• **YOUR OBJECTIVE**:
The lines below are to be quoted exactly, from the first through the one that contains "C = S.collection".

------------------------------------------------

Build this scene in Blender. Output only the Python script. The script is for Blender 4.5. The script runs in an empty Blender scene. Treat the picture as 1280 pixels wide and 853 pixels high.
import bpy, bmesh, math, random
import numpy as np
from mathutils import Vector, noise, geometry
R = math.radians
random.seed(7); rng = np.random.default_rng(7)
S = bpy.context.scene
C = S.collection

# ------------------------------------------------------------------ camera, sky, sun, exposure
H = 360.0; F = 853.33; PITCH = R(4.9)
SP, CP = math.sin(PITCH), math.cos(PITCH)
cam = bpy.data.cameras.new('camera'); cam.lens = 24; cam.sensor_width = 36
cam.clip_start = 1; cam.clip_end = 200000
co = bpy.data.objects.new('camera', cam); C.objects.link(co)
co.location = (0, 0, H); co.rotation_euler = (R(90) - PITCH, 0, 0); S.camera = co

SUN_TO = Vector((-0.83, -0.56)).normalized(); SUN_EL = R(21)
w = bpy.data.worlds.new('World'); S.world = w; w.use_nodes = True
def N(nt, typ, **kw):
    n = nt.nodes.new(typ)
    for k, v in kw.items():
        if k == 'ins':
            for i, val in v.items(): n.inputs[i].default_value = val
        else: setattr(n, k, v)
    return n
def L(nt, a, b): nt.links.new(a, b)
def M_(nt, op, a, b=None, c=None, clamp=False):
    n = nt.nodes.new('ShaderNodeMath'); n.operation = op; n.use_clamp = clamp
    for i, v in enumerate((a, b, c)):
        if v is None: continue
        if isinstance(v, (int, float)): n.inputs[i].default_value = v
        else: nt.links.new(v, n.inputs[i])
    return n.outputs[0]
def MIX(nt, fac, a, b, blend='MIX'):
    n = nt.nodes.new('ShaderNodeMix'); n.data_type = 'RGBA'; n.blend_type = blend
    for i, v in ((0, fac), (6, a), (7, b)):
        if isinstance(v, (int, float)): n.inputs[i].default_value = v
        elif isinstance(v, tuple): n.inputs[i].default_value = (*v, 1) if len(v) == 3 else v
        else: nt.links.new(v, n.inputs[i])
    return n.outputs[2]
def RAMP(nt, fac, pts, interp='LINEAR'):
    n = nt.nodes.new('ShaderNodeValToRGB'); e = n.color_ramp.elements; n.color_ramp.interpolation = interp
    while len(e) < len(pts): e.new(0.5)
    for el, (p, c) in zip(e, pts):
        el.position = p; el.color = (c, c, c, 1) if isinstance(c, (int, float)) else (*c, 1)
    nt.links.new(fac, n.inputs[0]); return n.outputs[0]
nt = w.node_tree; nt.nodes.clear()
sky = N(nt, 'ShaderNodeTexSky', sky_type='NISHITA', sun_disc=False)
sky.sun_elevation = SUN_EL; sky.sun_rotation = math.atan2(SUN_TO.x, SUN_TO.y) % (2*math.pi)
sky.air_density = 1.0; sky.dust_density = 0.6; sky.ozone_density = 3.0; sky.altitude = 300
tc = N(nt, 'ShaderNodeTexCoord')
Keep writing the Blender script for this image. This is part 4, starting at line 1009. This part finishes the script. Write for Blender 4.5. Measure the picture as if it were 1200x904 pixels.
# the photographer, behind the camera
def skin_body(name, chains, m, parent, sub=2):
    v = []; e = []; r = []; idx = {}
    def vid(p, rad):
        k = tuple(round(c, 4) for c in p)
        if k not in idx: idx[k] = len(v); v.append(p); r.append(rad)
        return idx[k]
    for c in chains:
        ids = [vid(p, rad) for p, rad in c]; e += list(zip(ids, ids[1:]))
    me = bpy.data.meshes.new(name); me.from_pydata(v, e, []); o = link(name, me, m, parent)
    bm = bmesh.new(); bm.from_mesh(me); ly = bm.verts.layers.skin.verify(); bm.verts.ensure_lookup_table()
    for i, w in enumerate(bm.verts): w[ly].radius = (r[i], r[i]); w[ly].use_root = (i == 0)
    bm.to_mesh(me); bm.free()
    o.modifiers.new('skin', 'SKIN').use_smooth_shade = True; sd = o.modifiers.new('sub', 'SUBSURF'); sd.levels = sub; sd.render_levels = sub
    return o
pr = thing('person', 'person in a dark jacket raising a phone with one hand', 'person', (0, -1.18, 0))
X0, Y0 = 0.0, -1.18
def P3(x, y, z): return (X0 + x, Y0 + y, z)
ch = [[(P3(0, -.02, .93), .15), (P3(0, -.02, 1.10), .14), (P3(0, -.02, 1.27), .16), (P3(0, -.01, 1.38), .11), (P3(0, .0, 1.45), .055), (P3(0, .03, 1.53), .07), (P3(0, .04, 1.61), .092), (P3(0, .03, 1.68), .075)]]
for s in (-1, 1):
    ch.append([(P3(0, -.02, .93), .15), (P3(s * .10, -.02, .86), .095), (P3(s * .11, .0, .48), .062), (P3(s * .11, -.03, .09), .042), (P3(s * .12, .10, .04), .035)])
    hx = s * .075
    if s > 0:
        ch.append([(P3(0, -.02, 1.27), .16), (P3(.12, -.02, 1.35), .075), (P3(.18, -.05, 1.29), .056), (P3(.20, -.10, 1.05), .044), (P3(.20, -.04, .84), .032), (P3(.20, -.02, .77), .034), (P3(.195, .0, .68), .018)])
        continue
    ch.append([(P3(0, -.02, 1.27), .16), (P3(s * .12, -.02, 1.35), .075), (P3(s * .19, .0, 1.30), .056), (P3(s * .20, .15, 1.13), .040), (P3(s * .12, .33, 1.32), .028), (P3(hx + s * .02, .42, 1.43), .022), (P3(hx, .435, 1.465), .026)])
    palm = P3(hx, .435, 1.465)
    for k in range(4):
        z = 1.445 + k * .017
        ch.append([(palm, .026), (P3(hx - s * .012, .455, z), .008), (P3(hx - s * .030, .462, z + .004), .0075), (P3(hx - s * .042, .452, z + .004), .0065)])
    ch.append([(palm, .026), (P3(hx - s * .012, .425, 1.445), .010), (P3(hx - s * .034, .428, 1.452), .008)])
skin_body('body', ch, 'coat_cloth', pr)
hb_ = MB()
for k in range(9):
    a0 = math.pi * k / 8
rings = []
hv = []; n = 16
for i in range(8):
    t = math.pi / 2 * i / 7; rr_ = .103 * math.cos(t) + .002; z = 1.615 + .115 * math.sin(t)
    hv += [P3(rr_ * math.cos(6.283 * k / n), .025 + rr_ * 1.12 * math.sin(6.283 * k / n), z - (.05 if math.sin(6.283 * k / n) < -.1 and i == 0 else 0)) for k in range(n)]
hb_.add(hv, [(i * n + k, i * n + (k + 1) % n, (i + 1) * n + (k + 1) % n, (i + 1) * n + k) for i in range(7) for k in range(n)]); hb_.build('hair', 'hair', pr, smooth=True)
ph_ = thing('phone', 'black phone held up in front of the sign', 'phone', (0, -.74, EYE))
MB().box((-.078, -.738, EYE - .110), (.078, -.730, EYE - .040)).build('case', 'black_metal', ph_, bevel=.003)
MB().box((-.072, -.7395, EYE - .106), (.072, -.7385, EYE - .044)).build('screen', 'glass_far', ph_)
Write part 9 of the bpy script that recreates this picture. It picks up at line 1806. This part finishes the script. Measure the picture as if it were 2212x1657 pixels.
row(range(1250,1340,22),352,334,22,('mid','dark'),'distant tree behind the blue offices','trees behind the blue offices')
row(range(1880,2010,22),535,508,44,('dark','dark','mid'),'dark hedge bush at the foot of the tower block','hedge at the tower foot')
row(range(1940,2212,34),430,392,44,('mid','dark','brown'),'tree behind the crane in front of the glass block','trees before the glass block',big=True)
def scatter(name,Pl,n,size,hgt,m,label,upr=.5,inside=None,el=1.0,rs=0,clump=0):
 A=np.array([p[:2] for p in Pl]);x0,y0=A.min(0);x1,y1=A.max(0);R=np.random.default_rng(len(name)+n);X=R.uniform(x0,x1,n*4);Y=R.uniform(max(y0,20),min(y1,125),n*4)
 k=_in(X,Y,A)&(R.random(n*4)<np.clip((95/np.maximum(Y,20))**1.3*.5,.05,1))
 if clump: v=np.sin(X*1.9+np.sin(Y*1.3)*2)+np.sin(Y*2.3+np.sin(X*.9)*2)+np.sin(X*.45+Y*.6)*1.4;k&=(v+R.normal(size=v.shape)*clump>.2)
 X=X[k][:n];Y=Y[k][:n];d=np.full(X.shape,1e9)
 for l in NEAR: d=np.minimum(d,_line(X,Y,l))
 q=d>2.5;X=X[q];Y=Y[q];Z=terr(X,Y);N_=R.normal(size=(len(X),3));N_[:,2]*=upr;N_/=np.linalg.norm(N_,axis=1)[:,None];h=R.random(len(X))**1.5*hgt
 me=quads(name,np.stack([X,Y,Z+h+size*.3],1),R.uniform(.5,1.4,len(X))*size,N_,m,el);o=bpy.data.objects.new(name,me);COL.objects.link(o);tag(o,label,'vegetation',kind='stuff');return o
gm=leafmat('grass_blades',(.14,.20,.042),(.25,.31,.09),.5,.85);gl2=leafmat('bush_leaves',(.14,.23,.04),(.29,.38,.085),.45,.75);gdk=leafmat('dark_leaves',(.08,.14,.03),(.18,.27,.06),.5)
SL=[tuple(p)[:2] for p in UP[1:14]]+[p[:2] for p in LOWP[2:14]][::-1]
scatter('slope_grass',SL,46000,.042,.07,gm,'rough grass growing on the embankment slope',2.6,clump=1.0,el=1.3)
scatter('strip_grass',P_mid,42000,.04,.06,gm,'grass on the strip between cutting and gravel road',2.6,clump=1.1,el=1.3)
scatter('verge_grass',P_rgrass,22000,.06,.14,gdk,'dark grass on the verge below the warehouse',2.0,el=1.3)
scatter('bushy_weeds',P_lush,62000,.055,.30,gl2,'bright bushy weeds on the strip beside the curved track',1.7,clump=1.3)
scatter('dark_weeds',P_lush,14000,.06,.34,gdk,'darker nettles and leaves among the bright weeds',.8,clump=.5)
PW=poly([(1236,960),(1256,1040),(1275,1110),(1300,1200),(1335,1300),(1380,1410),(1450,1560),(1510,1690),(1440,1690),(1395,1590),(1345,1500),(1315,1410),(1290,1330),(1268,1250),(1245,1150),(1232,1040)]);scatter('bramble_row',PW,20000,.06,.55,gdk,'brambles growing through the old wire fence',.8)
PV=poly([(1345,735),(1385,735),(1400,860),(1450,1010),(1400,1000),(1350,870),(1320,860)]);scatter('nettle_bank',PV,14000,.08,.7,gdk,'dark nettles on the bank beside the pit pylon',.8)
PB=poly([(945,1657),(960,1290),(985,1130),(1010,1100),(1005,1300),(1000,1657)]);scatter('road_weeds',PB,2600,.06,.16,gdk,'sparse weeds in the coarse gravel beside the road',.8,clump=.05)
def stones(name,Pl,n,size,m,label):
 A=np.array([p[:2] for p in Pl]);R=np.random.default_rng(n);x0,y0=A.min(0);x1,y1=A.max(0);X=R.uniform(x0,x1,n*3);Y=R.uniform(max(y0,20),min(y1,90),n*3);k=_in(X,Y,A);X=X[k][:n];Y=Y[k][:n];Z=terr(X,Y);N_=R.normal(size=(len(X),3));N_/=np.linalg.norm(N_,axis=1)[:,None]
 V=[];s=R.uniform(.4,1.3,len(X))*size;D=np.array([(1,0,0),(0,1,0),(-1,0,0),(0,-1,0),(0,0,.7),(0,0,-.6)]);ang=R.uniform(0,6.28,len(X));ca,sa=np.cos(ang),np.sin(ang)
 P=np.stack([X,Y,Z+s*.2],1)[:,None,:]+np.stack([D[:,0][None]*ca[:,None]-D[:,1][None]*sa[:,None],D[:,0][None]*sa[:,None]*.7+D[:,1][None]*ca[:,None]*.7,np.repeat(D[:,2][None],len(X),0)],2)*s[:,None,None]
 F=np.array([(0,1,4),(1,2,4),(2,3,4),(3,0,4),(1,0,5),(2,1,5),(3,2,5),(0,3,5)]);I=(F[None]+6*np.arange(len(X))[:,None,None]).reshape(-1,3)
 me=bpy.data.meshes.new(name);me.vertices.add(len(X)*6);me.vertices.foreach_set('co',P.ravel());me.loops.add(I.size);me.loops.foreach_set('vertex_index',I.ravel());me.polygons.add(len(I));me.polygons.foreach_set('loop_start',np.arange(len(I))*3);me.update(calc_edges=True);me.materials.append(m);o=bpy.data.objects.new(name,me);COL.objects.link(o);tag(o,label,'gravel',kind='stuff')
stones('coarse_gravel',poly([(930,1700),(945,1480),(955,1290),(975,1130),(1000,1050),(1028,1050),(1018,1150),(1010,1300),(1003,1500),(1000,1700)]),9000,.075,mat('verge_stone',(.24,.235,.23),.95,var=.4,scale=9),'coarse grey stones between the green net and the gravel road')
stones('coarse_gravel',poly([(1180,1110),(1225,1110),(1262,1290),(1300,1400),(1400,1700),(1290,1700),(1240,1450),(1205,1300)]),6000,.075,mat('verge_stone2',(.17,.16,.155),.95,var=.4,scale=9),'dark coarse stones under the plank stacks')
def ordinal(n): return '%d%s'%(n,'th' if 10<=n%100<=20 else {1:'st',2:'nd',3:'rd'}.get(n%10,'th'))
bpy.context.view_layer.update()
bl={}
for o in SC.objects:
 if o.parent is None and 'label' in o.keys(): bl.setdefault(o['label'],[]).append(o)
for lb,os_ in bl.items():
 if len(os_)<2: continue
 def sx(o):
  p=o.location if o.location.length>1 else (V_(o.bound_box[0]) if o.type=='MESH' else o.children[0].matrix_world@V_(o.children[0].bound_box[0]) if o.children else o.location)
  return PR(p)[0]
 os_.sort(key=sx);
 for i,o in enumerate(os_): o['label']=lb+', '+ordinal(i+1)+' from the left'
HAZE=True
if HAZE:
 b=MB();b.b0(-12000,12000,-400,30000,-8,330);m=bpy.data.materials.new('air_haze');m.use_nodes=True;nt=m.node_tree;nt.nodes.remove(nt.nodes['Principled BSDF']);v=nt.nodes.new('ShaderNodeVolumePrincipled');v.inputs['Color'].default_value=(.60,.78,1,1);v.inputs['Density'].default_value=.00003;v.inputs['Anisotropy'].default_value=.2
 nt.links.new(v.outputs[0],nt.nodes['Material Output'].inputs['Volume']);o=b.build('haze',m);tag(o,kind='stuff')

------------------------------------------------

• **CORRECT RESULT**:
Build this scene in Blender. Output only the Python script. The script is for Blender 4.5. The script runs in an empty Blender scene. Treat the picture as 1280 pixels wide and 853 pixels high.
import bpy, bmesh, math, random
import numpy as np
from mathutils import Vector, noise, geometry
R = math.radians
random.seed(7); rng = np.random.default_rng(7)
S = bpy.context.scene
C = S.collection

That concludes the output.